自身の取材フィールドが商業・ビジネス分野なので、取材前に関連本は読んでいくものの、ビジネス書をいそいそと自らの欲求で買うということは少なく、怠惰かな…とも思うような状態でもあるが、今回紹介する本は、本屋で見つけてすぐに手にとった。
同世代の等身大の女性が活躍しているまぶしさに吸い寄せられたとでもいうべきか。ビジネス書の売り場でぴかっと光っている(ように私には見えた)。
本書ではだらだらと残業することが、いかに会社にも自分にもデメリットをもたらしているかを、そして仕事とプライベートを両立させて相乗効果的に結果を出し、自分の人生を豊かにしていくことが大事かを説き、時間にメリハリをつけ「定時で帰る=定められた労働時間でやりきるために仕事を工夫する」手法を、彼女の実体験を踏まえながら提言している。
著者である小室淑恵さんは大学卒業後、資生堂を経て、仕事と生活の充実を図る“ワーク・ライフバランス”を世の中に広めようと「株式会社ワーク・ライフバランス」を興した女性起業家である。女性の育児休業者に限らず、男性の育児休業者、介護休業者、うつ病などでの休業者が職場にスムーズに復帰することをサポートする仕組み「armo(アルモ)」を開発し、これが多くの企業で採用され、全国でも精力的に講演活動を行っている。
私が小室さんを知ったのは、友人が彼女の講演を勉強会で聞いて、興奮気味に語ってきたことが発端であった。その大きなポイントとしては、「とてもきれいな人でびっくりした(さすが資生堂出身)」という美貌と、数値データを活用しながらの話の仕方が非常に説得力が高く、かつ仕事や世の中に対する情熱と論理性が絶妙のバランスで、正直“こんな人がいたのか”と驚いた…と。

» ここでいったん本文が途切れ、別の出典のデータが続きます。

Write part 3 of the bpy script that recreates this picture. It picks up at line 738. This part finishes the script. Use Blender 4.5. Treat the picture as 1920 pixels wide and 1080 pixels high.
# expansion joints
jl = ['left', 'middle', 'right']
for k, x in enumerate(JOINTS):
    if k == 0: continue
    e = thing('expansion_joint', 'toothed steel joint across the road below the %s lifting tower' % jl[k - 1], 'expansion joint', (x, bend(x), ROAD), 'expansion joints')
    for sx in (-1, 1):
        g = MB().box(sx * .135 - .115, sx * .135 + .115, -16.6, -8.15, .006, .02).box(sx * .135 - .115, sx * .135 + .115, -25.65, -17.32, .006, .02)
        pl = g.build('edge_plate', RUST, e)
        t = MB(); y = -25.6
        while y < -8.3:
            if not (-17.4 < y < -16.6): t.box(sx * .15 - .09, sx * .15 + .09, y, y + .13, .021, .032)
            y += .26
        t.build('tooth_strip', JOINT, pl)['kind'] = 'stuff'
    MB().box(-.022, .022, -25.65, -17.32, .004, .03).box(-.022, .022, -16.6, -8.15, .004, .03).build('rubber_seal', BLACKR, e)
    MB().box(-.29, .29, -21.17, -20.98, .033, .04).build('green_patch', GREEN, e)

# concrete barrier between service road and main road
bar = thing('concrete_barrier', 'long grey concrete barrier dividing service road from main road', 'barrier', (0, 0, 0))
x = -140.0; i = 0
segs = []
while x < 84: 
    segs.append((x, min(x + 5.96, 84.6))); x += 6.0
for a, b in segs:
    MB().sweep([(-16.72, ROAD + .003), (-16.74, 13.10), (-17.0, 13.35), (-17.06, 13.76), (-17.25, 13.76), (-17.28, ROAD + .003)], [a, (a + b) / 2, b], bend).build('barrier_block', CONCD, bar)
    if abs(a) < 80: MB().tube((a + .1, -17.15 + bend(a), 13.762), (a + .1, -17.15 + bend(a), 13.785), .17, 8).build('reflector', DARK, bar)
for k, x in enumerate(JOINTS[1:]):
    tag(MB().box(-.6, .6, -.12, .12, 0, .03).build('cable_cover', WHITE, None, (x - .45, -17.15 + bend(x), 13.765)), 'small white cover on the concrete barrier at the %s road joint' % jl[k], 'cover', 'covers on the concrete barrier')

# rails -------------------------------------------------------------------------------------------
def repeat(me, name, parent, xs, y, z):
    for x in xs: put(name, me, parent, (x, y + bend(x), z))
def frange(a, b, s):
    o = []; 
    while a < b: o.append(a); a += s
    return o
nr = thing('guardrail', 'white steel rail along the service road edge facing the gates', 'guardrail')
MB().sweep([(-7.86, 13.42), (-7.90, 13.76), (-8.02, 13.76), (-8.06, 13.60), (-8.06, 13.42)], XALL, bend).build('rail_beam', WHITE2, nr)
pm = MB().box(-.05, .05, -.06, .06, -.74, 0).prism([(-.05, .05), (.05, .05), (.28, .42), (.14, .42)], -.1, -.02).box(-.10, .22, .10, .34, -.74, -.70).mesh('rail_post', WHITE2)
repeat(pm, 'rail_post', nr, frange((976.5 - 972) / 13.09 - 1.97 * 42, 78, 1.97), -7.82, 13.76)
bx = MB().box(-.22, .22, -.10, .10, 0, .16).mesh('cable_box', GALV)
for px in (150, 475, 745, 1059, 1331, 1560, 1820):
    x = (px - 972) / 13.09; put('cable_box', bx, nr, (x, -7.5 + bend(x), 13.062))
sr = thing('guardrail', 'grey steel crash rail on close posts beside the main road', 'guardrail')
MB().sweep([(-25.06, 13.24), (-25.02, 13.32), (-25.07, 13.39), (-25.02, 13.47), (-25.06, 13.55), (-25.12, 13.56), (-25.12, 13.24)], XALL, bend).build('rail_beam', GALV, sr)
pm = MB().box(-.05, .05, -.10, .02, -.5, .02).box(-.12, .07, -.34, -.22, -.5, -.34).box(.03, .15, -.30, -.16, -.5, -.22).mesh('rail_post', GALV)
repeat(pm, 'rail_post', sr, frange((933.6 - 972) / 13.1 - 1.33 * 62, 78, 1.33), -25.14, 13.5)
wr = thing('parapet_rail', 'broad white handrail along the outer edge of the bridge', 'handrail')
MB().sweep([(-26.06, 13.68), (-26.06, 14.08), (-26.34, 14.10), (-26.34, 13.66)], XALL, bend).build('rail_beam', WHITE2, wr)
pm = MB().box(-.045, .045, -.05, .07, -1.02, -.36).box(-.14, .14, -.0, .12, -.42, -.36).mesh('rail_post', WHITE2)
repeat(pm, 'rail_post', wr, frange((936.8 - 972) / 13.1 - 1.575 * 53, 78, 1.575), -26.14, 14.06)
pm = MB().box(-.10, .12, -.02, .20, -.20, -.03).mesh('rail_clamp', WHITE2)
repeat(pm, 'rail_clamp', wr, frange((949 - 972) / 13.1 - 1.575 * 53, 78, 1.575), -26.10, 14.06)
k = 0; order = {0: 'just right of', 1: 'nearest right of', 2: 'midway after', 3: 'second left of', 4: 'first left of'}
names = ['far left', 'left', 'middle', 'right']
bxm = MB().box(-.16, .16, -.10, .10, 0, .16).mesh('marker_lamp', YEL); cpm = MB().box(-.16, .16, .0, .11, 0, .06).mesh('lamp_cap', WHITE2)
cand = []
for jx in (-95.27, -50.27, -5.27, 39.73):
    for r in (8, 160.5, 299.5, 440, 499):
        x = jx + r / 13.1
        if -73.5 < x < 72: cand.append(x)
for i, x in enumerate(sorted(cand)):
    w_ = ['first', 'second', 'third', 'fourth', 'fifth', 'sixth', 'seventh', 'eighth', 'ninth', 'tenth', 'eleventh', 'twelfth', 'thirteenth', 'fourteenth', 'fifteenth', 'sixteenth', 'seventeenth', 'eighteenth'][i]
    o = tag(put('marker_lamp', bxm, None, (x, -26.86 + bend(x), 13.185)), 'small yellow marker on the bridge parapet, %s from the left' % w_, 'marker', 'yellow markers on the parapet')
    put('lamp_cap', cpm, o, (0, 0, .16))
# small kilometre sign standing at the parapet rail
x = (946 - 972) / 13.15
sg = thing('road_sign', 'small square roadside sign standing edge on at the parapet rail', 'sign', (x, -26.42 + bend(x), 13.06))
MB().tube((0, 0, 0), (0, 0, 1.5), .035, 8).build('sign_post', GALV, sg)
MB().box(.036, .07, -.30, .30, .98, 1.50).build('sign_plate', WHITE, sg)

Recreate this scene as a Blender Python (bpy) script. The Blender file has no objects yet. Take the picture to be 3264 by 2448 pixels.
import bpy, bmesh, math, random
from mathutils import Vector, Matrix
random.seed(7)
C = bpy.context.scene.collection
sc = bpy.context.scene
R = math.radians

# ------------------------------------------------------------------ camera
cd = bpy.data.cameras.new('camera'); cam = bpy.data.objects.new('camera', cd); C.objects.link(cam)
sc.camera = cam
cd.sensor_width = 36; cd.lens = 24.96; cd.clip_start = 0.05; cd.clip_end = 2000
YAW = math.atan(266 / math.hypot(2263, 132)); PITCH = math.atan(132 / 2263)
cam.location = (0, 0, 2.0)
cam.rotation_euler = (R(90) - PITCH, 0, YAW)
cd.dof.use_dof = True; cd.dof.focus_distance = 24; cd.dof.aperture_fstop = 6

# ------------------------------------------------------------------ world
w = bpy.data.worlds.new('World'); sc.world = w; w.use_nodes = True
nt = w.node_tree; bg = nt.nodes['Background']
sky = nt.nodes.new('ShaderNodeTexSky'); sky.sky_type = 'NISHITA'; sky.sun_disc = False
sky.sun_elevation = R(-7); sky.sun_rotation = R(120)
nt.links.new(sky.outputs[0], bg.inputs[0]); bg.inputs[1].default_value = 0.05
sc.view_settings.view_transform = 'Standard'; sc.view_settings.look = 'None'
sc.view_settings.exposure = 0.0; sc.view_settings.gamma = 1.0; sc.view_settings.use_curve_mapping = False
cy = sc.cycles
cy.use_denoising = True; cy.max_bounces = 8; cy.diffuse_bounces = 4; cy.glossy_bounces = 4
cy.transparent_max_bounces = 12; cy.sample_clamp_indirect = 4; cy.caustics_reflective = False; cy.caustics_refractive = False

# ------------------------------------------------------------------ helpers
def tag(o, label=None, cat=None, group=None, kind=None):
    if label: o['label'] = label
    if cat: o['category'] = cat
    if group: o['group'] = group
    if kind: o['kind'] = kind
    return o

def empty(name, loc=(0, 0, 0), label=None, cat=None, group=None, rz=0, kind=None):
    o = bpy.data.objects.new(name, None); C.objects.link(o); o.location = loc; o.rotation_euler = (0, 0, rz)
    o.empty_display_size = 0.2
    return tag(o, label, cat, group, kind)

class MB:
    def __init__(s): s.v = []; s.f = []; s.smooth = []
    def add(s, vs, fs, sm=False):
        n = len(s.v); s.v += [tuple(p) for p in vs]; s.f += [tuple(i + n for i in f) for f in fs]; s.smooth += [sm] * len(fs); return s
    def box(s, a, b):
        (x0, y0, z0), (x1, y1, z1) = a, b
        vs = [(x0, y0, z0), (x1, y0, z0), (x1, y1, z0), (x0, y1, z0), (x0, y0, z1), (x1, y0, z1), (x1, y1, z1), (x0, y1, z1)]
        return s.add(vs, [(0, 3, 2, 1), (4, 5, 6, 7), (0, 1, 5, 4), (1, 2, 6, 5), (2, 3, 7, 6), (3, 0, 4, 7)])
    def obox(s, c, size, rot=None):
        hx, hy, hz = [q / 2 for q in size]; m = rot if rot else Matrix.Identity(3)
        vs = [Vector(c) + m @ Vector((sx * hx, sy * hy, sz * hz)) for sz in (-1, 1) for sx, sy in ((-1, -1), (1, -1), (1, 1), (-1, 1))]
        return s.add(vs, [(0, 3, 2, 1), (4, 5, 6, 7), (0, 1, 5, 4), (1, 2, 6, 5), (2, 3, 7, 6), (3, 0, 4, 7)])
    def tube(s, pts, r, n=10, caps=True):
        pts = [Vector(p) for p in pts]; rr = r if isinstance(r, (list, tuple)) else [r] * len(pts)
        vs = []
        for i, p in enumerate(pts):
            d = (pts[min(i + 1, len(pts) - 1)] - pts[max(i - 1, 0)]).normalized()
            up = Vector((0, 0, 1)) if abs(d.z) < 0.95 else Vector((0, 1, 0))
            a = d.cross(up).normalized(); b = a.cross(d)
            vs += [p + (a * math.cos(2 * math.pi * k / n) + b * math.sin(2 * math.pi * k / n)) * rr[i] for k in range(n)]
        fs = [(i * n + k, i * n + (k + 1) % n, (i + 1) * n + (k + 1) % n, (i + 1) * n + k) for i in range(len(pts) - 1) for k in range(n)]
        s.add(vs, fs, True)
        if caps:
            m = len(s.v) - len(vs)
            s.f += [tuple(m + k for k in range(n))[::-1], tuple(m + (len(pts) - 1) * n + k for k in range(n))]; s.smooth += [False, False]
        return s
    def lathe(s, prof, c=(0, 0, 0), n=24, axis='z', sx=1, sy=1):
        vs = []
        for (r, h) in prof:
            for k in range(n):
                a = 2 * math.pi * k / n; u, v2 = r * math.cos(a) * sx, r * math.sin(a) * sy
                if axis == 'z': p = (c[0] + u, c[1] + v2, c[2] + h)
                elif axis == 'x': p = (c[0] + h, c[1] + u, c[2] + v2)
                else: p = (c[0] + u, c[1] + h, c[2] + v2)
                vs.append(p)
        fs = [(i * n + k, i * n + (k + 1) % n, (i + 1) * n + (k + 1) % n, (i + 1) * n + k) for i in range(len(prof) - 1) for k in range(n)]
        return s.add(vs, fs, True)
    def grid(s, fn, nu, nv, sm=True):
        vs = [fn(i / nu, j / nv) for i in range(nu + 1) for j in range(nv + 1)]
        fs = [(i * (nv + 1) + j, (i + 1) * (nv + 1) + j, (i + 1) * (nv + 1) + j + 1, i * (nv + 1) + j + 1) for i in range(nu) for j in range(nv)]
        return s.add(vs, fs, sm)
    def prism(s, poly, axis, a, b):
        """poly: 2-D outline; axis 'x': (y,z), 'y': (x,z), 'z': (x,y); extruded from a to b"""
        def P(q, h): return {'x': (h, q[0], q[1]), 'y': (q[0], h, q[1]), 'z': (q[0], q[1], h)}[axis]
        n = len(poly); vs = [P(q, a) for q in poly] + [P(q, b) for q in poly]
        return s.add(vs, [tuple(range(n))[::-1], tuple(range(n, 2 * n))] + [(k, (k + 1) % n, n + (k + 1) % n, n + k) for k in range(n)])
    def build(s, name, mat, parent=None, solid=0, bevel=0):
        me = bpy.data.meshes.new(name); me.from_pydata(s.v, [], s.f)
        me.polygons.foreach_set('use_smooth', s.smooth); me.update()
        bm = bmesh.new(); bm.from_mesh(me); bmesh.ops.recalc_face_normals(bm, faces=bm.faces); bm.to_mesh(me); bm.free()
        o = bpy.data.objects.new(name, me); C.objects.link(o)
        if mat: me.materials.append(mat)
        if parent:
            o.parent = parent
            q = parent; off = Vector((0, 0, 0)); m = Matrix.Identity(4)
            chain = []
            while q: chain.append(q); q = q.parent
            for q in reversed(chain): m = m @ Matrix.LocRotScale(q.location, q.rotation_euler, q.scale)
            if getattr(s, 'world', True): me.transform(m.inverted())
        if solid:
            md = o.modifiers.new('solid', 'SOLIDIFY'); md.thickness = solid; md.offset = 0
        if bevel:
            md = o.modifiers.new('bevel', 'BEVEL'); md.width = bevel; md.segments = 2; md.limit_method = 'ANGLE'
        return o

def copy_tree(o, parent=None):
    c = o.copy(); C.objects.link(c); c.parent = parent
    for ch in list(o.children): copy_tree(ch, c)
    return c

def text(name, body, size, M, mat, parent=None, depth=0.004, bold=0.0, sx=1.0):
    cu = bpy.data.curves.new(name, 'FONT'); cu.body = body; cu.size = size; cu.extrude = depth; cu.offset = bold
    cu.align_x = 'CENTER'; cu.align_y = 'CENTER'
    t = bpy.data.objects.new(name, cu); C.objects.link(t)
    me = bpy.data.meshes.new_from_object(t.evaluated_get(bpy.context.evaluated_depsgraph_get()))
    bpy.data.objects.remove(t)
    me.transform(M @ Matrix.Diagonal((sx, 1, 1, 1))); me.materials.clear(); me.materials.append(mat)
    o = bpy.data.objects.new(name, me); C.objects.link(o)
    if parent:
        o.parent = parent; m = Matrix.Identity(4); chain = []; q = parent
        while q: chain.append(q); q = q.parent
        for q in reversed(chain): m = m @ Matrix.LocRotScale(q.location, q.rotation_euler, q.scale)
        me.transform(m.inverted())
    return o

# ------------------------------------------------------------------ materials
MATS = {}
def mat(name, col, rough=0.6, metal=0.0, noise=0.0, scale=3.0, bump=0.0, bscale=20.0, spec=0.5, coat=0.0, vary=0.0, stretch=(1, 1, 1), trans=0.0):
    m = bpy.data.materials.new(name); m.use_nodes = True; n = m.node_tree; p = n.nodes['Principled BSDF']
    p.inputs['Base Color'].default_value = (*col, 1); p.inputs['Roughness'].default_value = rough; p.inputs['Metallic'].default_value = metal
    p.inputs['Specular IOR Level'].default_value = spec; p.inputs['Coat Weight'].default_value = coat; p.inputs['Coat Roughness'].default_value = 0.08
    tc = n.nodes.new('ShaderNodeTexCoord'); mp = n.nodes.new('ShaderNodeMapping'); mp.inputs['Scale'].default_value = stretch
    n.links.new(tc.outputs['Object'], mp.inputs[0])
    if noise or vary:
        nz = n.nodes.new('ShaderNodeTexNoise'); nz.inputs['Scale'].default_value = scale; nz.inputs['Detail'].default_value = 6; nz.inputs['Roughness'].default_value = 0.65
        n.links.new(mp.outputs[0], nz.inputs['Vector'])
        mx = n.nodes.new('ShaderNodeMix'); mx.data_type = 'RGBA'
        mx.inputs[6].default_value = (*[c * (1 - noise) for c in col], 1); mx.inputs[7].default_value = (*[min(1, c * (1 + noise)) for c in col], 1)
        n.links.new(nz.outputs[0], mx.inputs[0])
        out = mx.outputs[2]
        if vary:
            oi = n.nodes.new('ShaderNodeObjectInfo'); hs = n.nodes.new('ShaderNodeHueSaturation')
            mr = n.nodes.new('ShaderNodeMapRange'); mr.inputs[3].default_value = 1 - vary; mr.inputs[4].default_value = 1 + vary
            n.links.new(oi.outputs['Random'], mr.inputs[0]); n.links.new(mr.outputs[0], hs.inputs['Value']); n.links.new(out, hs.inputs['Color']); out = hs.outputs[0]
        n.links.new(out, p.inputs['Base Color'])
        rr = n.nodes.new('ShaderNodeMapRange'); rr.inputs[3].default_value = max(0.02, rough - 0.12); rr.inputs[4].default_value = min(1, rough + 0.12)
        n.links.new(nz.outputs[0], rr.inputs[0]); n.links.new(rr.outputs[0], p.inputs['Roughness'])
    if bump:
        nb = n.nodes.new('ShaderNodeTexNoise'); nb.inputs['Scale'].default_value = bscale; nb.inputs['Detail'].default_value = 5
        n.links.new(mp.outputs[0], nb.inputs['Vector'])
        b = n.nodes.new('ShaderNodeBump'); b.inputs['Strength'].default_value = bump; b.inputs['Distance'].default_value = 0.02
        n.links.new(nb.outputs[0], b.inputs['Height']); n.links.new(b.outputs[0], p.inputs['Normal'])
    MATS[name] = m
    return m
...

それを聞いて私も「へぇ…そんな人がいるんだ、すごいね…」とウンウンと聞いていたら、「…あれ?もしかしたらあなたと一緒の年じゃない?…確か大学も一緒だと思うよ」と言うので、えっ、と言葉に詰まってしまった。プロフィールを見ると、まさに、そう。
能力の違いはあれども同学年で、同じ大学環境で過ごした、という共通項がありながら(たったそれだけといえばそれだけだが)、自らの意図と意思で道を切り開いている姿のまぶしさといったら…。私たちの通っていた女子大から、そんな人物が活躍しているなんて。時間は平等だが、活かし方の差をまじまじと考えてしまった。まさに志をもったタイムマネジメントの結果の差、か。
学生時代、実は起業なんてとんでもない、専業主婦願望が強かった小室さんは、当時上智大学教授であった猪口邦子氏の講演を聴き目から鱗が落ちたという。
仕事も生活も素敵に生きている姿に感銘を受けてアメリカに留学、ベビーシッターをしながら生計を立て、住み込み先のシングルマザーの女性が、育児とキャリアを両立している姿を目の当たりにし、育児と仕事の両立の支援がその後の起業の素となった。
資生堂に入社して二年目で社内のビジネスモデルコンテストで優勝。女性が働きやすい社会を実現するために、インターネットを利用した育児休業者の職場復帰支援サービス新規事業、wiwiw(ウィウィ)の立ち上げを行った小室さんだが、起業に向けて退職届を出した翌日に妊娠が発覚!
それ以来常にさまざまな役割・仕事を並行して進めていかざるを得なかった状況もあって「複数の仕事を並行して進めるのが効率的にすすめるコツ」「とくに女性は同時にいくつものことをすることができる人が多いので、同時並行術が効果的」だと説く。
能力のある一女性の前へ進むパワーと自らの道を切り開くエネルギーがとてもまぶしいばかり。マネジメントのスキル本だけれども、一女性の物語としても面白い。